Panic radio, H.G. Wells meets Orson Welles
George Orson Welles was bedecked with the "genius" label almost from birth. Underneath, in parentheses could also have been the French "L'enfant Terrible." Born in Kenosha, Wisconsin in 1915, the son of a part time alcoholic inventor and a talented pianist, who died when he was six (his father died when Orson was fifteen), Welles had a troubled, turbulent childhood until the age of eleven when he was enrolled in the highly progressive Todd School for Boys in Woodstock, Illinois. There, given practically the run of the drama department, he wrote, directed, produced, and acted in everything from nativities (he played the Virgin Mary) to Shakespeare's Julius Caesar in which he played both Antony and Cassius so effectively the production was disqualified from a drama competition for cheating (the use of ringers).

Run for your lives, the Martians have landed!
His first professional roles came at the age of sixteen when, on a vacation in Ireland to paint,  American actress, Catherine Cornell, tagged him for her touring company of Romeo and Juliet. He played Mercutio, and later, on Broadway, playing both Chorus and Tybalt. His deep, resonate voice won him roles both on stage and in radio during the thirties, most notably in the famous The Shadow. He was so busy he was often unceremoniously dumped into an ambulance to get him from one job to another on time. Working for the Federal Theater Projects he learned the arts and crafts of directing, staging such innovations as the first all-Negro production of Macbeth in a Haitian setting. In 1937, he founded his Mercury Theater Players and opened with a modern-dress version of Julius Caesar which drew bold comparisons to Fascist Italy of the time. But it was his 1938 Halloween radio production, War of the Worlds (above, left), about a Martian invasion of New Jersey which brought his name to national prominence; and despite disclaimers at the beginning, was so realistic it caused a national panic (above).

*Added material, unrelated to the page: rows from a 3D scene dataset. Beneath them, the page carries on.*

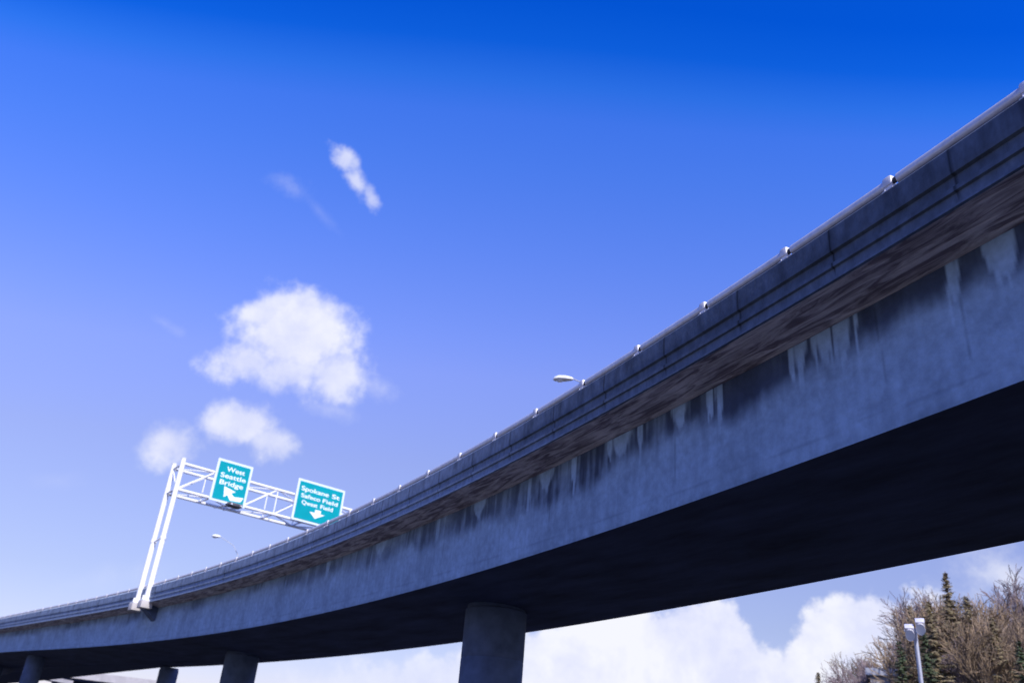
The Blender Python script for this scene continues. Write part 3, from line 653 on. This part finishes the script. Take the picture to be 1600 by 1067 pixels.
def conifer(seed, H, rb, gap=.25):
    rd = random.Random(seed); tr = MB(); cr_ = MB()
    tr.tube([(0, 0, -.1), (rd.uniform(-.1, .1), 0, H * .5), (rd.uniform(-.15, .15), 0, H)], [H * .016, H * .010, .02], 8, cap=False)
    z = H * .10
    while z < H * .995:
        f = 1 - z / H; n = max(3, int(6 + 8 * f))
        for k in range(n):
            if rd.random() < gap: continue
            a = rd.uniform(0, 2 * math.pi); L = rb * (f ** .85) * rd.choice((.5, .8, 1.0, 1.25)) * rd.uniform(.7, 1.1) + .10
            p0 = Vector((0, 0, z)); d = Vector((math.cos(a), math.sin(a), rd.uniform(-.45, .12) * f)); sd_ = Vector((-math.sin(a), math.cos(a), 0))
            tr.tube([p0, p0 + d * L * .9], [.035 * f + .01, .008], 3, cap=False)
            m = max(4, int(L / .11))
            for i in range(m):
                t = (i + rd.random()) / m; c = p0 + d * L * t; w_ = rd.uniform(.16, .42) * (1 - t * .65) * min(1, .3 + L * .5)
                for sgn in (-1, 1):
                    e = c + sd_ * sgn * w_ + d * w_ * rd.uniform(.3, .9) + Vector((0, 0, -w_ * rd.uniform(.0, .7))); h_ = rd.uniform(.02, .055)
                    cr_.add([c + Vector((0, 0, h_)) - d * .03, c - Vector((0, 0, h_)) + d * .04, e], [(0, 1, 2)])
        z += .07 + .12 * f * (H / 14)
    return tr, cr_
PROTO = {}
def place_tree(kind, seed, px, top_y, dist, rz, label, H0, mats, cat='tree', group=None, sp=1.0, rb=3.0):
    top = at(px, top_y, dist); H = top.z - GZ; key = (kind, seed)
    if key not in PROTO:
        tr, cr_ = bare_tree(seed, H0, sp) if kind == 'bare_tree' else conifer(seed, H0, rb)
        r = empty(kind, (0, 0, 0)); tr.build('trunk', mats[0], r, smooth=True, ang=60); cr_.build('crown', mats[1], r); PROTO[key] = r; o = r
    else: o = copy_tree(PROTO[key])
    o.location = (top.x, top.y, GZ); o.rotation_euler = (0, 0, rz); k = H / H0; o.scale = (k, k, k)
    tag(o, label, cat, group); return o
BG = 'bare winter trees at lower right'; CG = 'conifers at lower right'
b1 = (M['bark'], M['twig']); b2 = (M['bark2'], M['twig2'])
for a_ in (
    (1, 1388, 972, 74, .3, 'bare bluish tree leftmost of the tall ones, thin against the cloud', 15, b2),
    (2, 1425, 922, 78, 1.2, 'bare tree rising just left above the floodlight mast', 16, b2),
    (3, 1492, 925, 62, .0, 'brown twiggy tree close to the right of the floodlight mast', 15, b1),
    (4, 1540, 925, 66, 2.0, 'broad brown bare tree in the middle of the group', 15, b1),
    (2, 1578, 900, 84, 3.0, 'tall purplish bare tree near the right edge of the photo', 16, b2),
    (1, 1612, 885, 76, 4.0, 'rightmost bare tree cut by the right edge of the photo', 15, b2),
    (3, 1455, 925, 92, 2.6, 'farther bare tree behind the floodlight mast', 15, b1),
    (4, 1350, 1020, 88, 5.0, 'lowest bare tree, pale grey, left of the grey building', 15, b2),
    (3, 1566, 965, 52, 1.0, 'near brown bare tree low at the right, pale branches', 15, b1),
    (4, 1520, 960, 50, 4.4, 'low brown thicket tree right beneath the tallest conifer', 15, b1),
    (2, 1470, 985, 54, 2.2, 'low bare tree touching the right side of the floodlight pole', 16, b1),
    (1, 1408, 985, 66, 1.7, 'greyish bare tree right above the flat building roof', 15, b2),
    (4, 1600, 950, 58, .7, 'low purplish bare tree in the bottom right corner', 15, b2)):
    place_tree('bare_tree', *a_, group=BG)
c1 = (M['bark'], M['needle']); c2 = (M['bark'], M['needle2'])
for a_ in (
    (11, 1476, 892, 57, 0, 'tallest thin-topped brown conifer above the bare trees', 16, c2, 3.0),
    (12, 1450, 938, 50, 1, 'olive brown conifer right behind the floodlight head', 14, c2, 3.8),
    (13, 1442, 985, 46, 0, 'dark green conifer directly behind the floodlight pole', 12, c1, 2.5),
    (12, 1421, 945, 64, 2.1, 'dark green conifer just left of the floodlight heads', 14, c1, 3.8),
    (13, 1404, 1000, 56, 4.0, 'low dark conifer above the right end of the flat roof', 12, c1, 2.5),
    (12, 1508, 930, 60, 3.3, 'olive conifer between the tallest spire and the purple trees', 14, c2, 3.8),
    (12, 1548, 962, 50, 5.0, 'broad olive conifer low in the middle of the bare trees', 14, c2, 3.8),
    (13, 1590, 1000, 48, 3, 'dark conifer low at the right edge', 12, c1, 2.5)):
    place_tree('conifer', *a_[:-1], group=CG, rb=a_[-1])
place_tree('conifer', 12, 1278, 1049, 100, .5, 'small dark conifer tip alone under the clouds, left one of two', 14, c1, group=CG)
place_tree('conifer', 13, 1309, 1052, 104, 1.5, 'small dark conifer tip nearest the leftmost bare trees', 12, c1, group=CG)
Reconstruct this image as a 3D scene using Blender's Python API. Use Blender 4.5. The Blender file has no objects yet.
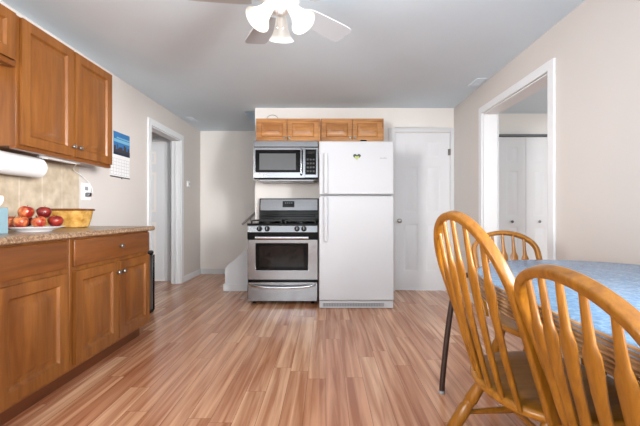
import bpy, bmesh, math, random
from mathutils import Vector, Matrix, Euler
PI = math.pi
random.seed(4)
scene = bpy.context.scene
C = scene.collection

# ------------------------------------------------------------------ camera
cam_data = bpy.data.cameras.new('camera')
cam = bpy.data.objects.new('camera', cam_data)
C.objects.link(cam)
cam.location = (0, 0, 1.0)
cam.rotation_euler = (PI / 2, 0, 0)
cam_data.sensor_width = 36.0
cam_data.lens = 36.0 * 350 / 640
cam_data.shift_x = -6 / 640
cam_data.clip_start = 0.02
scene.camera = cam

# ------------------------------------------------------------------ world, lights, exposure
world = bpy.data.worlds.new('World')
scene.world = world
world.use_nodes = True
world.node_tree.nodes['Background'].inputs[0].default_value = (0.85, 0.92, 1.0, 1)
world.node_tree.nodes['Background'].inputs[1].default_value = 1.0
scene.view_settings.view_transform = 'Standard'
scene.view_settings.look = 'None'
scene.view_settings.exposure = 0.6
scene.view_settings.gamma = 1.0
scene.view_settings.use_curve_mapping = False


def area(name, loc, rot, sx, sy, power, col=(1, 1, 1)):
    d = bpy.data.lights.new(name, 'AREA')
    d.shape = 'RECTANGLE'; d.size = sx; d.size_y = sy; d.energy = power; d.color = col
    o = bpy.data.objects.new(name, d); C.objects.link(o)
    o.location = loc; o.rotation_euler = rot
    return o


# daylight through the two windows in the wall behind the camera, then added fill panels
area('daylight_front_left', (-1.05, -3.42, 1.45), (PI / 2 + 0.12, 0, 0), 1.3, 1.5, 26, (0.90, 0.96, 1.0))
area('daylight_front_right', (0.75, -3.42, 1.45), (PI / 2 + 0.12, 0, 0), 1.3, 1.5, 26, (0.90, 0.96, 1.0))
area('added_left_fill', (-2.10, -0.85, 1.55), (0, -PI / 2, 0), 1.0, 1.1, 4, (0.92, 0.97, 1.0))  # added fill at an unseen side window, evens out the room
area('added_right_fill', (1.66, -0.25, 1.55), (0, PI / 2, 0), 1.0, 1.4, 40, (0.95, 0.98, 1.0))  # added fill at an unseen right window, brightens the left wall
sky = area('added_right_beam', (2.6, -1.6, 1.55), (0, PI / 2, -0.86), 1.4, 3.0, 112, (1.0, 0.98, 0.97))  # added panel outdoors, aimed through the opening at the left wall
sky.data.spread = math.radians(64)
left_beam = area('added_left_beam', (-2.95, -1.95, 1.55), (0, -PI / 2, 0.90), 1.4, 1.5, 64, (1.0, 0.98, 0.97))  # added panel outdoors, aimed at the right end of the back wall
left_beam.data.spread = math.radians(70)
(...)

Three Oscar nominations, one win.
Three years later, in 1941, Orson Welles was in Hollywood with carte-blanche to do just about anything he wanted with the film medium. What he did was Citizen Kane (right), a thinly disguised film biography of William Randolph Hearst. So devastating was his portrayal of Kane, the script which he co-wrote with Herman Mankiewicz, and the cutting-edge film techniques he employed as the film's director, he was nominated in three categories for an Academy Award. He and Mankiewicz won for their script.  Enormous pressures were put on RKO not to even release the film (principally by the Hearst media monolith); and while it was a critical success, it was never a box-office hit.

No other single individual ever mastered
virtually all aspects of the dramatic arts.
Welles went on to direct and perform in over forty productions during the next twenty years, among them such classics as The Magnificent Ambersons (1942), Jane Eyre (1942), The Third Man (1949), Othello (1952, left), Touch of Evil (1957), and Chimes at Midnight/Falstaff (1966).  Add to that work as an actor or narrator in another 42 films, everything from Canterbury Tales to Bugs Bunny Cartoons. Awards flooded his last years--an honorary Oscar in 1970, a Life Achievement Award in 1975 from the American Film Institute, the French Legion of Honor in 1982, and The Directors Guild's D. W.  Griffith Award in 1984. Yet, ironically, he may be best remembered for his "We will sell no wine before its time" TV commercial for Paul Masson wines, or for his 300-pound bulk. Welles died of a heart attack in 1985. Friends complained in his later years, that those in Hollywood most willing to applaud his accomplishments were the same ones who wouldn't give him a job. But perhaps his greatest contribution to the arts came from the fact that his work probably inspired more filmmakers than that of anyone since D. W.  Griffith.  And not only that, he was also known to be quite a good painter.